LAKE COUNTY — The fragrance of wild strawberries mingled with daisies and other wildflowers in the meadows of Northern Michigan is a joy of early summer. The tiny berries are a tasty treat from the earth for all to enjoy who stumble upon a wild strawberry patch or know where to look.

Wild strawberries can be identified by their five-petal small white flower as early as late April to mid-May, when field grass and flora is low to the earth. After the plants lose the flower, they form three leaves. By early June, green berries start to develop on a stem, gradually ripening to bright red berries ready for picking by mid-June.

The wild strawberry flourishes under full or partial sun, but is able to tolerate shade because it develops in the spring. They prefer rich soil and moist conditions and are able to grow in disturbed areas.

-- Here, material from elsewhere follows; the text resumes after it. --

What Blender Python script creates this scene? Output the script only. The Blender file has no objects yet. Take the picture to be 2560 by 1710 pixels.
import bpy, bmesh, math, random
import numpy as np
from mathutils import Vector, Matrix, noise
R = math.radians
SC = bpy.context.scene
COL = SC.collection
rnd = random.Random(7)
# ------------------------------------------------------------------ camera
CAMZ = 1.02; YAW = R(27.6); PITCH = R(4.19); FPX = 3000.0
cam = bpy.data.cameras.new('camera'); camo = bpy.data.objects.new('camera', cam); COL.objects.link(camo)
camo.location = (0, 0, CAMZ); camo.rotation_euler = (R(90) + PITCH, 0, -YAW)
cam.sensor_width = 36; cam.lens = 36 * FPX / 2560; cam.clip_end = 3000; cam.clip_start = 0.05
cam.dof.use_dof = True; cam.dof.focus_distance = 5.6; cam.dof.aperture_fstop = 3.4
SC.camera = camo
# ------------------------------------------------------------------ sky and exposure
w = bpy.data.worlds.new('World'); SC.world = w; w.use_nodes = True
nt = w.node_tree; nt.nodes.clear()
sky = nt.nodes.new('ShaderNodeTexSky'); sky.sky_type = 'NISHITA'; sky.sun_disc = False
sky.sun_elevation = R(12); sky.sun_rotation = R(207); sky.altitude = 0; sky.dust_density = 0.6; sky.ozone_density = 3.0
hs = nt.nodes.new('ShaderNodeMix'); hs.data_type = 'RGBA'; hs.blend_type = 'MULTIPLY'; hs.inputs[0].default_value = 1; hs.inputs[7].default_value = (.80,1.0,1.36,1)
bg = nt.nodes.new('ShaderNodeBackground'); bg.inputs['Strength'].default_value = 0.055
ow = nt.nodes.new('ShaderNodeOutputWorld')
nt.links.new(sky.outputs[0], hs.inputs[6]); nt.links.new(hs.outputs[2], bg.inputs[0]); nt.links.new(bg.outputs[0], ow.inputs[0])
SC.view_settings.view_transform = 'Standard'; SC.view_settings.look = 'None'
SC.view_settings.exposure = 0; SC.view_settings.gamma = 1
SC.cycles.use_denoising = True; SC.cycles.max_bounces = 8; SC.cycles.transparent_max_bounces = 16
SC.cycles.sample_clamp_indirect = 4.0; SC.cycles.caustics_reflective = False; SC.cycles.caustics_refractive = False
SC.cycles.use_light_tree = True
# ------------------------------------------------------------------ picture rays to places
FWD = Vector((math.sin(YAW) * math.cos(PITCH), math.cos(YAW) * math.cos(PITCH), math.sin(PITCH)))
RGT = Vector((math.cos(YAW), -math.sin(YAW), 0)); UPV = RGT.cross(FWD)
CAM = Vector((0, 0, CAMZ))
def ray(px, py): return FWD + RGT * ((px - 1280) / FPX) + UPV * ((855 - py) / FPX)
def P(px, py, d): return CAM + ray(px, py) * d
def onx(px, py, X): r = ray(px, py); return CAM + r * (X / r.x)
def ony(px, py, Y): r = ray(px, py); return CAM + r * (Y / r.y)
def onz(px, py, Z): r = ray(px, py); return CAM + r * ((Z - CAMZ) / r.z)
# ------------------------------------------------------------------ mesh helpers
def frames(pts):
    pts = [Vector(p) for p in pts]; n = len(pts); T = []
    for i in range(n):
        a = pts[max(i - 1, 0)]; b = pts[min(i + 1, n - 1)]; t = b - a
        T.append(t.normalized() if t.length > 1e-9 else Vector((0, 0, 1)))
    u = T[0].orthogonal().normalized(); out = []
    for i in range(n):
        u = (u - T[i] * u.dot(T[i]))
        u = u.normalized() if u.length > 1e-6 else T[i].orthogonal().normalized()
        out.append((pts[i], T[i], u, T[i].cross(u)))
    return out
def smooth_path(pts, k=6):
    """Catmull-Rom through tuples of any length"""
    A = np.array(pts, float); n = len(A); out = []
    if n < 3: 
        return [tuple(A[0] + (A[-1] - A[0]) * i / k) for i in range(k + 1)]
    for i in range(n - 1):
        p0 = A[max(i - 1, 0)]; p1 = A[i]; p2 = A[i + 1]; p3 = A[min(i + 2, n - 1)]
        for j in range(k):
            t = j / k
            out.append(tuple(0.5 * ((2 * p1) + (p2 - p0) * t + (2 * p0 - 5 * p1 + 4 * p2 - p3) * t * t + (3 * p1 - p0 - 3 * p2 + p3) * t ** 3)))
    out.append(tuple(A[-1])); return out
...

Because the berries are so small, it takes a lot of picking to gather a sizable amount. The berries can be enjoyed picked and eaten on site, while soaking in the sunshine and fresh air.

Wild strawberries also work well to accent foods, such as sweet breads, cereals and salads, blended into smoothies, or cooked into a sauce to pour on short cake or ice cream.

If enough are accumulated, the berries can be used for jams and preserves.

Laurie Miller, of Chase, makes a freezer jam out of strawberries, and reviewed the steps to make the sweet preserve.

“I mix five cups of crushed strawberries; seven cups of sugar; and four tablespoons of lemon Jello mix,” she explained. “I let the mixture set for 10 minutes. I cook one pack of Sure-Jell until it forms into a hard boil. I let it boil one minute, constantly stirring. After it boils, I pour it over the strawberry mixture and stir it well. I put it in jars or bowls and set it out 24 hours, and then freeze it.”

No matter how one prepares the berries, the fun is in finding the tasty morsels and enjoying a few while gathering them.